## THE TASK
Return the material word for word. Do not include pictures.

## SOURCE MATERIAL
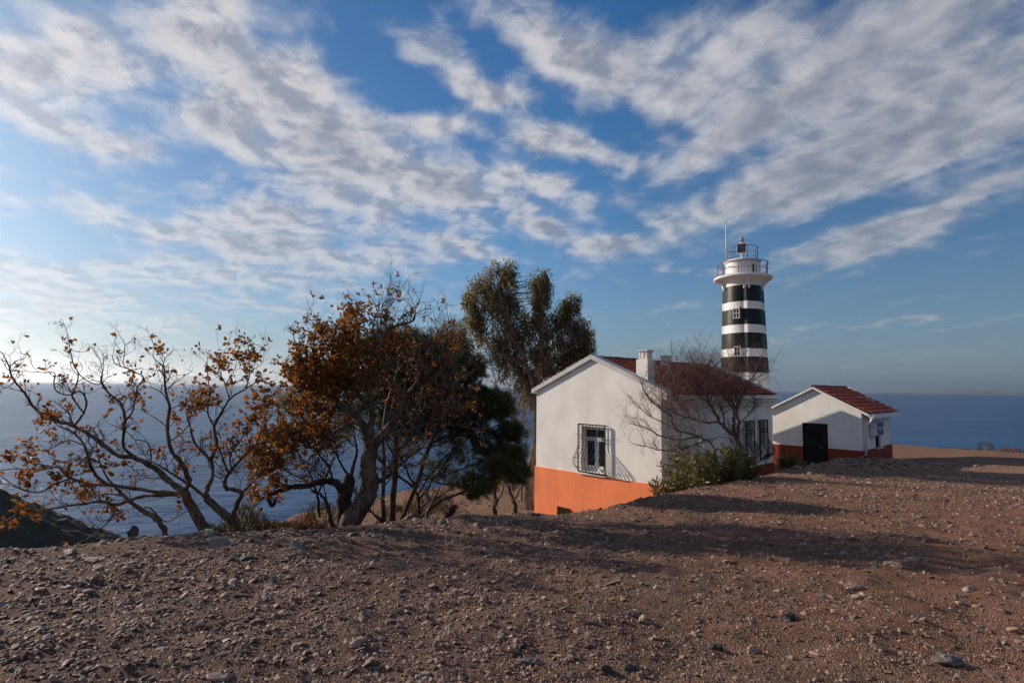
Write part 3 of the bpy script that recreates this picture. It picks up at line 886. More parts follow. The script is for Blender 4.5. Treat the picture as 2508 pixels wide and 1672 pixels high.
    for k, (x, t) in enumerate(((Lx - 1.55, .55), (Lx - .75, .42), (Lx - .62, .27), (Lx - .52, .34))):
        y = -.30 + (yr + .30) * t; z = ez - .12 + (rz - ez + .16) * t
        o = mkobj('loose_slab', rock_mesh('loose_slab', 900 + k, 2, .18), slab, None)
        M_ = Matrix.Translation(par.location) @ Matrix.Rotation(fr.rz, 4, 'Z')
        o.location = M_ @ Vector((x, y, z + .11)); o.rotation_euler = (sl * .9, 0, fr.rz + .3 * k); o.scale = (.22, .16, .22)
        tag(o, ['pale stone slab on the shed roof nearest the ridge', 'pale stone slab in the middle of the shed roof edge', 'largest pale stone slab low on the shed roof', 'small pale slab behind the largest on the shed roof'][k], 'slab', 'slabs weighing down the shed roof')
    # gutter and downpipe
    g = MB(); g.prism([(-.12, y, z) for y, z in ((-.46, ez - .27), (-.46, ez - .10), (-.44, ez - .10), (-.43, ez - .25), (-.33, ez - .25), (-.33, ez - .10), (-.31, ez - .10), (-.31, ez - .27))], (Lx + .26, 0, 0))
    for k in range(4): g.box((.2 + k * 1.3, -.468, ez - .275), (.24 + k * 1.3, -.305, ez - .09))
    gt = g.obj('gutter', PVC, par)
    dp = MB(); dp.tube([(.12, -.38, ez - .25), (.12, -.30, ez - .42), (.14, -.08, ez - .60), (.14, -.075, -1.0)], .05, 10); dp.obj('downpipe', PVC, par, True)
    # blue signboard box on brackets
    s0 = fr.hit(2148, 1034, 'y', -.30); s1 = fr.hit(2164.5, 1064, 'y', -.30)
    sg = empty('sign_box'); sg.parent = None
    sg.matrix_world = Matrix.Translation(par.location) @ Matrix.Rotation(fr.rz, 4, 'Z')
    x0, x1 = s0.x, s1.x; z0, z1 = s1.z, s0.z
    b_ = MB(); b_.box((x0, -.298, z0), (x1, -.03, z1)); b_.obj('box', FRAMEW, sg)
    fc = MB(); fc.box((x0 + .012, -.310, z0 + .012), (x1 - .012, -.299, z1 - .012)); fc.obj('face', SKYBLUE, sg)
    tx = MB(); cx = (x0 + x1) / 2 - .05; w = (x1 - x0); hh = z1 - z0
    rr = random.Random(3)
    for zz_, ww in ((.60, .72), (.50, .50), (.37, .16)):
        xx = cx - w * ww / 2
        while xx < cx + w * ww / 2 - .012:
            lw = rr.uniform(.018, .03); tx.box((xx, -.314, z0 + hh * zz_ - .017), (xx + lw, -.3105, z0 + hh * zz_ + .017)); xx += lw + .009
    tx.box((x1 - .09, -.314, z0 + hh * .36), (x1 - .04, -.3105, z0 + hh * .64))
    tx.obj('lettering', FRAMEW, sg)
    br = MB(); br.box((x0 + .05, -.029, z0 + .05), (x0 + .09, -.001, z0 + .09)); br.box((x1 - .09, -.029, z0 + .05), (x1 - .05, -.001, z0 + .09)); br.obj('bracket', METALG, sg)
    tag(sg, 'blue sign box with white lettering mounted over the shed side window', 'sign')
build_shed()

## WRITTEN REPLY
Write part 3 of the bpy script that recreates this picture. It picks up at line 886. More parts follow. The script is for Blender 4.5. Treat the picture as 2508 pixels wide and 1672 pixels high.
    for k, (x, t) in enumerate(((Lx - 1.55, .55), (Lx - .75, .42), (Lx - .62, .27), (Lx - .52, .34))):
        y = -.30 + (yr + .30) * t; z = ez - .12 + (rz - ez + .16) * t
        o = mkobj('loose_slab', rock_mesh('loose_slab', 900 + k, 2, .18), slab, None)
        M_ = Matrix.Translation(par.location) @ Matrix.Rotation(fr.rz, 4, 'Z')
        o.location = M_ @ Vector((x, y, z + .11)); o.rotation_euler = (sl * .9, 0, fr.rz + .3 * k); o.scale = (.22, .16, .22)
        tag(o, ['pale stone slab on the shed roof nearest the ridge', 'pale stone slab in the middle of the shed roof edge', 'largest pale stone slab low on the shed roof', 'small pale slab behind the largest on the shed roof'][k], 'slab', 'slabs weighing down the shed roof')
    # gutter and downpipe
    g = MB(); g.prism([(-.12, y, z) for y, z in ((-.46, ez - .27), (-.46, ez - .10), (-.44, ez - .10), (-.43, ez - .25), (-.33, ez - .25), (-.33, ez - .10), (-.31, ez - .10), (-.31, ez - .27))], (Lx + .26, 0, 0))
    for k in range(4): g.box((.2 + k * 1.3, -.468, ez - .275), (.24 + k * 1.3, -.305, ez - .09))
    gt = g.obj('gutter', PVC, par)
    dp = MB(); dp.tube([(.12, -.38, ez - .25), (.12, -.30, ez - .42), (.14, -.08, ez - .60), (.14, -.075, -1.0)], .05, 10); dp.obj('downpipe', PVC, par, True)
    # blue signboard box on brackets
    s0 = fr.hit(2148, 1034, 'y', -.30); s1 = fr.hit(2164.5, 1064, 'y', -.30)
    sg = empty('sign_box'); sg.parent = None
    sg.matrix_world = Matrix.Translation(par.location) @ Matrix.Rotation(fr.rz, 4, 'Z')
    x0, x1 = s0.x, s1.x; z0, z1 = s1.z, s0.z
    b_ = MB(); b_.box((x0, -.298, z0), (x1, -.03, z1)); b_.obj('box', FRAMEW, sg)
    fc = MB(); fc.box((x0 + .012, -.310, z0 + .012), (x1 - .012, -.299, z1 - .012)); fc.obj('face', SKYBLUE, sg)
    tx = MB(); cx = (x0 + x1) / 2 - .05; w = (x1 - x0); hh = z1 - z0
    rr = random.Random(3)
    for zz_, ww in ((.60, .72), (.50, .50), (.37, .16)):
        xx = cx - w * ww / 2
        while xx < cx + w * ww / 2 - .012:
            lw = rr.uniform(.018, .03); tx.box((xx, -.314, z0 + hh * zz_ - .017), (xx + lw, -.3105, z0 + hh * zz_ + .017)); xx += lw + .009
    tx.box((x1 - .09, -.314, z0 + hh * .36), (x1 - .04, -.3105, z0 + hh * .64))
    tx.obj('lettering', FRAMEW, sg)
    br = MB(); br.box((x0 + .05, -.029, z0 + .05), (x0 + .09, -.001, z0 + .09)); br.box((x1 - .09, -.029, z0 + .05), (x1 - .05, -.001, z0 + .09)); br.obj('bracket', METALG, sg)
    tag(sg, 'blue sign box with white lettering mounted over the shed side window', 'sign')
build_shed()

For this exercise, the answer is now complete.